Avrupa’dan 15 Temmuz taktiği
Avrupa Birliği yetkilileri ve üye ülke temsilcileri daha önce 15 Temmuz FETÖcü darbe girişiminde olduğu gibi, “tarafları uzlaşıya” çağırması ve “yeni seçim” talebinde bulunması dikkat çekti. AB kendisi için meselenin demokrasi ve seçilmiş yönetimler olmadığı bir kez daha kanıtladı. Fransa Cumhurbaşkanı Emmanuel Macron, Avrupa’nın, Venezuela Devlet Başkanı Nicolas Maduro’nun Mayıs 2018’de “yasa dışı” biçimde bu göreve seçilmesinin ardından ülkede demokrasinin yeniden inşasını desteklediğini söyleyerek alenen darbeye destek verdi. AB Konseyi Başkanı Donald Tusk’ın darbe girişimi karşısında, “Umarım tüm Avrupa Venezuela’daki demokratik güçlere destek verir. Maduro’nun aksine Ulusal Meclis ve Juan Guaido Venezuela vatandaşlarının verdiği demokratik yetkiye sahip” sözlerini kullanması tepki çekti. İngiltere’nin Amerika’dan Sorumlu Bakanı Alan Duncan’ın “Siyasi kriz yeterince uzun sürdü. Şimdi bütün Venezuelalılar için barışçıl çözüme gidecek yolu bulma zamanıdır” açıklaması ve Almanya Dışişleri Bakanı Heiko Mass’ın “Bütün tarafları ölçülü olmaya ve şiddetten kaçınmaya çağırıyoruz” sözleri de Avrupa’nın demokrasiye yönelik miyop ve çarpık bakışını gösterdi.
Rusya: Venezuela’yı koruyacağız
Rusya Dışişleri Bakan Yardımcısı Sergey Ryabkov, ABD’yi, Venezuela’ya yönelik olası bir askeri müdahale konusunda uyararak, “Böyle bir adım felaket senaryosu olur. Venezuela bizim stratejik ortağımız ve böyle kalmaya devam edecek” dedi. Ryabkov, “Egemenliğini ve iç işlerine karışılmaması prensibini Venezuela ile birlikte koruyacağız” ifadeleriyle ABD’ye gözdağı verdi. Rusya Devlet Başkanı Vladimir Putin de, Maduro ile bir telefon görüşmesi gerçekleştirdi. Putin görüşmede “Venezuela’nın iç işlerine müdahale edilmesi, uluslararası hukukun ağır bir şekilde ihlalidir” dedi. Çin Dışişleri Bakanlığı Sözcüsü Hua Çunying, Venezuela’daki gelişmelere ilişkin, ülkenin egemenlik,
bağımsızlık ve istikrarını koruma çabalarını desteklerini belirterek, “Çin, Venezuela’ya dış müdahaleye karşı çıkıyor” açıklamasını yaptı. İran Dışişleri Sözcüsü Behram Kasımi de her türlü dış müdahale ve darbe girişimine karşı Venezuela hükümeti ve halkının yanında yer aldıklarını açıkladı.
Ordudan Washington’a rest
ABD’nin Juan Guido’yu geçici başkan tanıdığını açıklamasının ardından Venezuela Savunma Bakanı Vladimir Padrino, Başkan Nicolas Maduro’ya bağlılığını açıkladı. Padrino Twitter hesabından yaptığı açıklamada, “Ülkenin askerleri, gizli menfaatler altında empoze edilen ve kendisini illegal olarak başkan ilan eden kimseyi başkan kabul etmez. Venezuela Silahlı Kuvvetleri anayasamızı savunur ve milli egemenliği garanti altına alır” dedi. Orduya ait zırhı araçlar da Başkan Maduro’ya destek amacıyla başkent Karakas’a girdi.

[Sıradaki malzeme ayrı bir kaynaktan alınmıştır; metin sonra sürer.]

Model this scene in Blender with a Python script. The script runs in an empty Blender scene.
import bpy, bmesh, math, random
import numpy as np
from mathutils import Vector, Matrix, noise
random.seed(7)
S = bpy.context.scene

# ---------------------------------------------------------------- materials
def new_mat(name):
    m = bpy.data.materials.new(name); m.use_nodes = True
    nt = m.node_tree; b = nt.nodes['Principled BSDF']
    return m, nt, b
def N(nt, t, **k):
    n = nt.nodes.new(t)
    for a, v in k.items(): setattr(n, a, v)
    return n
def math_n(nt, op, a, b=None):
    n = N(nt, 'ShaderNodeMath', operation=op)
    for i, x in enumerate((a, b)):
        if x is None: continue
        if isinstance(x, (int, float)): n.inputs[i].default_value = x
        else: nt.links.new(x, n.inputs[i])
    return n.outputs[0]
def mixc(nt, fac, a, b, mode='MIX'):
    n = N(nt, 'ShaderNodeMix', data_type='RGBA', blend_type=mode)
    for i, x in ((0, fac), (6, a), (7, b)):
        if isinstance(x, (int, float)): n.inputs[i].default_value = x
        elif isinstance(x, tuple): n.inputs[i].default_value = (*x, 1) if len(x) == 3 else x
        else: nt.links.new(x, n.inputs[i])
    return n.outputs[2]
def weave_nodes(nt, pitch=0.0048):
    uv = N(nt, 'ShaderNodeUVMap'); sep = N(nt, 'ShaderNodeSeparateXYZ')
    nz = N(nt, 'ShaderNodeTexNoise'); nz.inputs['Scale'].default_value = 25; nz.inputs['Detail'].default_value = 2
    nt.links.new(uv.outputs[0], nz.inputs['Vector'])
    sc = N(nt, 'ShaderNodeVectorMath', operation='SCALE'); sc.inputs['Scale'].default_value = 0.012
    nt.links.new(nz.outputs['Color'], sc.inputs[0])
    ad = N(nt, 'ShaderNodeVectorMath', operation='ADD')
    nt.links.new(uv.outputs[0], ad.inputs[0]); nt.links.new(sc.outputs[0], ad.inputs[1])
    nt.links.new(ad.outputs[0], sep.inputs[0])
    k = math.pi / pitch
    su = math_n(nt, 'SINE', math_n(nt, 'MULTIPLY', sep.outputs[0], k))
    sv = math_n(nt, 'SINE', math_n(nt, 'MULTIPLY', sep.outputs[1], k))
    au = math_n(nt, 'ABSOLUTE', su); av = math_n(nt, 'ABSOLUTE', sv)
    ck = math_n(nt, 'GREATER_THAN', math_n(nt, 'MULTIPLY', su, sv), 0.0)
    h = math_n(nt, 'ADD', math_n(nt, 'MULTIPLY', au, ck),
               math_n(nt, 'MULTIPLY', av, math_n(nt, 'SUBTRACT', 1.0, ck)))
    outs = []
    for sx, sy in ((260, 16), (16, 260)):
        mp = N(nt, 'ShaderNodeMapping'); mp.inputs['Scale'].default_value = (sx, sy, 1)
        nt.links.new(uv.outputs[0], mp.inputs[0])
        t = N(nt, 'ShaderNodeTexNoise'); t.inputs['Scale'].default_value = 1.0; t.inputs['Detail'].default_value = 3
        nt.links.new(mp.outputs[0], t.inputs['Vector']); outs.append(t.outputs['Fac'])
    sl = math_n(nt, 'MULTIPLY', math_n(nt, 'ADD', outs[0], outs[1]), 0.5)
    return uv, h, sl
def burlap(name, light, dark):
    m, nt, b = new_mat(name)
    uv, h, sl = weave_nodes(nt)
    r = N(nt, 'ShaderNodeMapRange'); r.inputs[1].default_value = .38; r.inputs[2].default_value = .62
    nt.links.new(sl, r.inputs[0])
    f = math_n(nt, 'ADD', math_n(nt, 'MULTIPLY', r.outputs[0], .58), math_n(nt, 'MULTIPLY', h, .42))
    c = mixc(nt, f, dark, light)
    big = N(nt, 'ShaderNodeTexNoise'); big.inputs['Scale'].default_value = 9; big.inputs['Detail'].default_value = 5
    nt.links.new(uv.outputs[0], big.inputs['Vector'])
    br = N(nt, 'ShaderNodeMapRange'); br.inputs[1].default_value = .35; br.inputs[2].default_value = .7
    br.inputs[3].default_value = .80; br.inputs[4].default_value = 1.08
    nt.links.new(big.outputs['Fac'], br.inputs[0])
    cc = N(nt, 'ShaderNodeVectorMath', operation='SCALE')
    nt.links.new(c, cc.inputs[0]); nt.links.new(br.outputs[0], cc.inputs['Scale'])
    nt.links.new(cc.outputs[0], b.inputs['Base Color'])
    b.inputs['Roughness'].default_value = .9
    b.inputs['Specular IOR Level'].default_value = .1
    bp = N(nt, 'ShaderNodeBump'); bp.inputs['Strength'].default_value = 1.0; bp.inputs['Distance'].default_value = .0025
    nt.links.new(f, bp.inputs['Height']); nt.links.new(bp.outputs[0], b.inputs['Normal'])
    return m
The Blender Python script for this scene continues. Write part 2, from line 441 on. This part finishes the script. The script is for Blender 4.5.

Washington, Venezuela’ya yönelik askeri müdahale tezgahının da zeminin oluşturma çabasında. ABD’nin bütün diplomatik ekibine, ülkeyi terk etmesi için 72 saat veren Nicolas Maduro’ya karşı, ABD Dışişleri Bakanı Mike Pompeo adeta askeri müdahaleye kapı aralayan bir açıklama yaptı. Pompeo, BM Anlaşması’nın 2. Maddesi’ni hiçe sayarak, Maduro yönetimini meşru görmediklerini, bu yüzden Maduro’nun Amerikalı diplomatlara ülkeyi terk etmeleri talimatına uymayacaklarını duyurdu. Pompeo, Venezuela’daki diplomatlarına ve ailelerine yönelik herhangi bir müdahaleye en uygun yanıtı vereceklerini belirterek, üstü kapalı askeri müdahale tehdidinde bulundu. Öte yandan ABD, krizi görüşmek üzere BM Güvenlik Konseyinden acil toplantı talebinde bulundu. ABD’nin BM Daimi Temsilciliği, konseyi cumartesi günü yerel saat ile 09.00’da toplantıya çağırdığını duyurdu. Pompeo’nun da toplantıya katılması bekleniyor.